*Task details*
Copy exactly the lines from the start of the data below through the one that carries "def RGB(r, g, b): return", and only those.

*Data*

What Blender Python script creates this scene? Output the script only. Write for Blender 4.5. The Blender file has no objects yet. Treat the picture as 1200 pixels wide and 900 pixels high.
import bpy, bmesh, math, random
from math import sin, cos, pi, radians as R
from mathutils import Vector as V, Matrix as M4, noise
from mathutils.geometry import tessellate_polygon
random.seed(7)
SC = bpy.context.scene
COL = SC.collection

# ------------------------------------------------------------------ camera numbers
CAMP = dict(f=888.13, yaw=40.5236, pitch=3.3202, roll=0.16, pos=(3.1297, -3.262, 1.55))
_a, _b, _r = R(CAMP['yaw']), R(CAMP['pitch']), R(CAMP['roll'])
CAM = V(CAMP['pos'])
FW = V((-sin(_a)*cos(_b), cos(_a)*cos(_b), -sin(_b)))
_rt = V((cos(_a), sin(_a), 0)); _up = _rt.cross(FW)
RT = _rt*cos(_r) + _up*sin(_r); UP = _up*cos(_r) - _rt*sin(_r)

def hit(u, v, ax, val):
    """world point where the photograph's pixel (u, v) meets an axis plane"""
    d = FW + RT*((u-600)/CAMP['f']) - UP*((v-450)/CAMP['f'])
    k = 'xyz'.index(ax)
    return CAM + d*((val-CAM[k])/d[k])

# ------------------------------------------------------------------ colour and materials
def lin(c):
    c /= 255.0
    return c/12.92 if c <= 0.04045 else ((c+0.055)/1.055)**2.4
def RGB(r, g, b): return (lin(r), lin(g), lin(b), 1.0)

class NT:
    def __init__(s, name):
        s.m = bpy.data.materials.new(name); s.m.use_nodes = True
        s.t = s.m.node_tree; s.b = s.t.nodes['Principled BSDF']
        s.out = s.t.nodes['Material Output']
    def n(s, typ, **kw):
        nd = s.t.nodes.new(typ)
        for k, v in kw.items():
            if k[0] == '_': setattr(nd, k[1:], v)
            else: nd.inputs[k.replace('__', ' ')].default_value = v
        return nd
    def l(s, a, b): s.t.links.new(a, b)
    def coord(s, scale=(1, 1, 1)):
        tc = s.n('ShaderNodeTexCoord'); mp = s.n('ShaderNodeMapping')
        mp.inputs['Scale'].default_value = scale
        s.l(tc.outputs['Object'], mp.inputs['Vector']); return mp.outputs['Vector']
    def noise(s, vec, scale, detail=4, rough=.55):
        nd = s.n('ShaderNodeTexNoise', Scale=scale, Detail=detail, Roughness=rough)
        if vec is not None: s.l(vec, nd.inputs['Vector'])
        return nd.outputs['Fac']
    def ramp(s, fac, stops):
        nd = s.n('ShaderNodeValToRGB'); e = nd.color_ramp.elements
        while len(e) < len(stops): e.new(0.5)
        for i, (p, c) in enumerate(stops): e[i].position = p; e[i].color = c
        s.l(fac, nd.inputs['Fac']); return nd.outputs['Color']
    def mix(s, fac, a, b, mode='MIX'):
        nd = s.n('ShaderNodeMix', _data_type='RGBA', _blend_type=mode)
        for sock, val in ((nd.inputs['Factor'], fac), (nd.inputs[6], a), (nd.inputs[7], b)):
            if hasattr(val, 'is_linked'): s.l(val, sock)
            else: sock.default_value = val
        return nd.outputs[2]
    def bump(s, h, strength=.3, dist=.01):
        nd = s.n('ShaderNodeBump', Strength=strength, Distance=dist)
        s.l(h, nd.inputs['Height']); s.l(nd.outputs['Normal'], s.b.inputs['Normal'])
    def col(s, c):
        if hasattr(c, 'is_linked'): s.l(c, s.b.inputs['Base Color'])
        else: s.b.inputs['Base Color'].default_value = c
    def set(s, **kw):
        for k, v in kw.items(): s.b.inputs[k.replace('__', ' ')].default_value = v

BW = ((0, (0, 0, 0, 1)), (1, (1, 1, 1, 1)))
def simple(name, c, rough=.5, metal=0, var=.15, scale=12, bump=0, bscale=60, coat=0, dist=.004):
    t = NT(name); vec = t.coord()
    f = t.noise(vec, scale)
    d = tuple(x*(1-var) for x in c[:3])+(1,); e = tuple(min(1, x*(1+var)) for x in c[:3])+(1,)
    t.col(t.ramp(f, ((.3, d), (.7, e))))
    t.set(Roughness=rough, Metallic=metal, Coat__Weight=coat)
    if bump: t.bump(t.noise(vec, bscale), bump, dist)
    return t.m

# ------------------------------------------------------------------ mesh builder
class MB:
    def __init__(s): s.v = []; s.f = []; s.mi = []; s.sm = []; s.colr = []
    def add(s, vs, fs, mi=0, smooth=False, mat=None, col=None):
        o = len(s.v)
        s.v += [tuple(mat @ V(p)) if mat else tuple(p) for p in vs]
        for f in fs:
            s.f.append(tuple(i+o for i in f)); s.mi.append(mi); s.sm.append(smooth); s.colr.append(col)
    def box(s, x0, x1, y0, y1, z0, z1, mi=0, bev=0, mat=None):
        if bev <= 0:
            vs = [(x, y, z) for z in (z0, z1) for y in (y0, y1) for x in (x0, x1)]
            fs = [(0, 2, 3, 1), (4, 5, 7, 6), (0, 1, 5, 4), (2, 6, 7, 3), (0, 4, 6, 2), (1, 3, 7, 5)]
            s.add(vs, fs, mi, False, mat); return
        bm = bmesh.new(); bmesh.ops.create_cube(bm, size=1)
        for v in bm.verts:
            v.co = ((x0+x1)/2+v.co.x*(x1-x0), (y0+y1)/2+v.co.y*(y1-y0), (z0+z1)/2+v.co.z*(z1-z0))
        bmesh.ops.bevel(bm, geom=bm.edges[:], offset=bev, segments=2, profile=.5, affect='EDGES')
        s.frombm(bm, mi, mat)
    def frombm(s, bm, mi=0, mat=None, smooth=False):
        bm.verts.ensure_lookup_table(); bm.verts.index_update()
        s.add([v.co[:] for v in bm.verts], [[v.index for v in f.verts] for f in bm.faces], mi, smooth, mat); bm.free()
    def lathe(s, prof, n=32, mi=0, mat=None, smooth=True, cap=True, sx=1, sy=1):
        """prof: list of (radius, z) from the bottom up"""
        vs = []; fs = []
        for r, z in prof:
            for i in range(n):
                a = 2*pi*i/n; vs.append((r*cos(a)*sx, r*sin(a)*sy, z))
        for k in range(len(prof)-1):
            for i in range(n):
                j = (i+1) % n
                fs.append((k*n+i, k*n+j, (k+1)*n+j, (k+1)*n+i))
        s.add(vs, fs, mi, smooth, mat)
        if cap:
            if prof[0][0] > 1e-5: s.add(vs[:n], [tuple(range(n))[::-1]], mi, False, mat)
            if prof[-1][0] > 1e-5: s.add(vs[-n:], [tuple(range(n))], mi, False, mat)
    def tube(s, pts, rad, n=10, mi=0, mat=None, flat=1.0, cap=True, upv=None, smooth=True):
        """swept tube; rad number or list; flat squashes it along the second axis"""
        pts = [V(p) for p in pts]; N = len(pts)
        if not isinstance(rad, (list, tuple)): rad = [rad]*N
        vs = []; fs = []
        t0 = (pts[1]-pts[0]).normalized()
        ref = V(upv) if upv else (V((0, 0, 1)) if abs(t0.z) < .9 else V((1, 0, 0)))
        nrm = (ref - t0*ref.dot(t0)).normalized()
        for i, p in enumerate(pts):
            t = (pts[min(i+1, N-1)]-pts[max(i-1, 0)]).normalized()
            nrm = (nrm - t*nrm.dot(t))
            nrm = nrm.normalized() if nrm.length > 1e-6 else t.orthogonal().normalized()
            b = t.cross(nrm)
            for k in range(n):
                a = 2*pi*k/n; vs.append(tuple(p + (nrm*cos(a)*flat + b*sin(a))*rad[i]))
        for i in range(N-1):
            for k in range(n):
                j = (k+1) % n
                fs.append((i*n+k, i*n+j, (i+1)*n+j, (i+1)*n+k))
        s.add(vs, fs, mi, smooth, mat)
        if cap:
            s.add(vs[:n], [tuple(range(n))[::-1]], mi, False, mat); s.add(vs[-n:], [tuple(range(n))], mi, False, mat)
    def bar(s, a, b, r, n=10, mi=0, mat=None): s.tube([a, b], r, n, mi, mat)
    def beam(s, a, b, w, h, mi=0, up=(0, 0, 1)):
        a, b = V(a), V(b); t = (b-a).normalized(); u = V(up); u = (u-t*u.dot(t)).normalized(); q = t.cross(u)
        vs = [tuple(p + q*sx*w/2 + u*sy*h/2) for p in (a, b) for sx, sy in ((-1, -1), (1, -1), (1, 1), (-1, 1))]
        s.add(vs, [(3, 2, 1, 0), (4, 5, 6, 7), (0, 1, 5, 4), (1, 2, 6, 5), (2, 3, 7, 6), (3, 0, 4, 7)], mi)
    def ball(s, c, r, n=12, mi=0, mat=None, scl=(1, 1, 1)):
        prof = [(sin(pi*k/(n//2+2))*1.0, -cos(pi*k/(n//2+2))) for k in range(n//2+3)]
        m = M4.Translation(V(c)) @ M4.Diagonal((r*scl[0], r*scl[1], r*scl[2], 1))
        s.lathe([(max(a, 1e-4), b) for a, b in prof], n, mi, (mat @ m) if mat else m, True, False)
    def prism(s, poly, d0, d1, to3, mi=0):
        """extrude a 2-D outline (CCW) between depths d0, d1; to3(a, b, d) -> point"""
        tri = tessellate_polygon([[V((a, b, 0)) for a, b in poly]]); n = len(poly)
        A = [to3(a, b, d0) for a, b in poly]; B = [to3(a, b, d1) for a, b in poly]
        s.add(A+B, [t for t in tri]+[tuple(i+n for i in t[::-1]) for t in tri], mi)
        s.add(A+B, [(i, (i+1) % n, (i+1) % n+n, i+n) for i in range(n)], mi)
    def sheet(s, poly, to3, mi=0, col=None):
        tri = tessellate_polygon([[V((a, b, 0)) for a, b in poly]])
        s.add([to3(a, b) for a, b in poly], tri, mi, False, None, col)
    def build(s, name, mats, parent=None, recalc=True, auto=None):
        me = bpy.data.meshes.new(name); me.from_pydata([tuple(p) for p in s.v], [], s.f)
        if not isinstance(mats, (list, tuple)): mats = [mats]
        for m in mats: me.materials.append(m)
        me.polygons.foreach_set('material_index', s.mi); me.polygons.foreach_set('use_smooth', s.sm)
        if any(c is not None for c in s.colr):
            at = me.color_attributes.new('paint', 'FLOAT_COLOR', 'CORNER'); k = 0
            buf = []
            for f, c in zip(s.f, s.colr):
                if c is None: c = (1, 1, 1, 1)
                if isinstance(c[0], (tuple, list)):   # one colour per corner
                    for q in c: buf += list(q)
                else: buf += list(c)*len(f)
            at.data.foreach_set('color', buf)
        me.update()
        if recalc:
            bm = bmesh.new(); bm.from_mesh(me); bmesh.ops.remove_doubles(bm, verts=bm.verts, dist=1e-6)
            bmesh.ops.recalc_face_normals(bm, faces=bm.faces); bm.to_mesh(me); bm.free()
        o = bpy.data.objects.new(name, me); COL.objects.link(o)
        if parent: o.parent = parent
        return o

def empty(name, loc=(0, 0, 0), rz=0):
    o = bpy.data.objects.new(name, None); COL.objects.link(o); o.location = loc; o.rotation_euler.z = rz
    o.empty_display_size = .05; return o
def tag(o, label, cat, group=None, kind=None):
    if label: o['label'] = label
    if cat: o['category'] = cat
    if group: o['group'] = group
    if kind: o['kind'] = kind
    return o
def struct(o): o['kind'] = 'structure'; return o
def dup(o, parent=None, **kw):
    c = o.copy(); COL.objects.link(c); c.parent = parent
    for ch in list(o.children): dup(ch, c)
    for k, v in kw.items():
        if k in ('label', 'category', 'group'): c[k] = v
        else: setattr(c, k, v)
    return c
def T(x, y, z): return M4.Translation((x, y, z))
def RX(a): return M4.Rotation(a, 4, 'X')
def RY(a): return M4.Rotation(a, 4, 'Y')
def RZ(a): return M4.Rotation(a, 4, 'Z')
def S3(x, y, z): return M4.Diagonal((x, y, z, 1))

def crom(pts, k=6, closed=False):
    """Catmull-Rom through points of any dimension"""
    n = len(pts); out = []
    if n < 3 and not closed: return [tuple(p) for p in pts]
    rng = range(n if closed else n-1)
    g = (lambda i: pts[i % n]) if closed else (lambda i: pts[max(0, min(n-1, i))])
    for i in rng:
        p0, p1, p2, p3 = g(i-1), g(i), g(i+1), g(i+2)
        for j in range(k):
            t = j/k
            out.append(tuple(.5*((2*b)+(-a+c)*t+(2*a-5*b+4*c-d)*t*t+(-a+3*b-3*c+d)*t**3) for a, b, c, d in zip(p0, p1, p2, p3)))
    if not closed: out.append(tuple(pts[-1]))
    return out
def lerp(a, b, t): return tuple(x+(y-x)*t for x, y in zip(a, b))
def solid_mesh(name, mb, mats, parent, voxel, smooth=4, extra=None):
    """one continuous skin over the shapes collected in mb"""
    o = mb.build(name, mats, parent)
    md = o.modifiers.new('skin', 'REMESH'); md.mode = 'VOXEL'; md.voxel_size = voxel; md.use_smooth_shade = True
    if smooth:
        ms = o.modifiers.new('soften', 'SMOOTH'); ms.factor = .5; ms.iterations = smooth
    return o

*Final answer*
What Blender Python script creates this scene? Output the script only. Write for Blender 4.5. The Blender file has no objects yet. Treat the picture as 1200 pixels wide and 900 pixels high.
import bpy, bmesh, math, random
from math import sin, cos, pi, radians as R
from mathutils import Vector as V, Matrix as M4, noise
from mathutils.geometry import tessellate_polygon
random.seed(7)
SC = bpy.context.scene
COL = SC.collection

# ------------------------------------------------------------------ camera numbers
CAMP = dict(f=888.13, yaw=40.5236, pitch=3.3202, roll=0.16, pos=(3.1297, -3.262, 1.55))
_a, _b, _r = R(CAMP['yaw']), R(CAMP['pitch']), R(CAMP['roll'])
CAM = V(CAMP['pos'])
FW = V((-sin(_a)*cos(_b), cos(_a)*cos(_b), -sin(_b)))
_rt = V((cos(_a), sin(_a), 0)); _up = _rt.cross(FW)
RT = _rt*cos(_r) + _up*sin(_r); UP = _up*cos(_r) - _rt*sin(_r)

def hit(u, v, ax, val):
    """world point where the photograph's pixel (u, v) meets an axis plane"""
    d = FW + RT*((u-600)/CAMP['f']) - UP*((v-450)/CAMP['f'])
    k = 'xyz'.index(ax)
    return CAM + d*((val-CAM[k])/d[k])

# ------------------------------------------------------------------ colour and materials
def lin(c):
    c /= 255.0
    return c/12.92 if c <= 0.04045 else ((c+0.055)/1.055)**2.4
def RGB(r, g, b): return (lin(r), lin(g), lin(b), 1.0)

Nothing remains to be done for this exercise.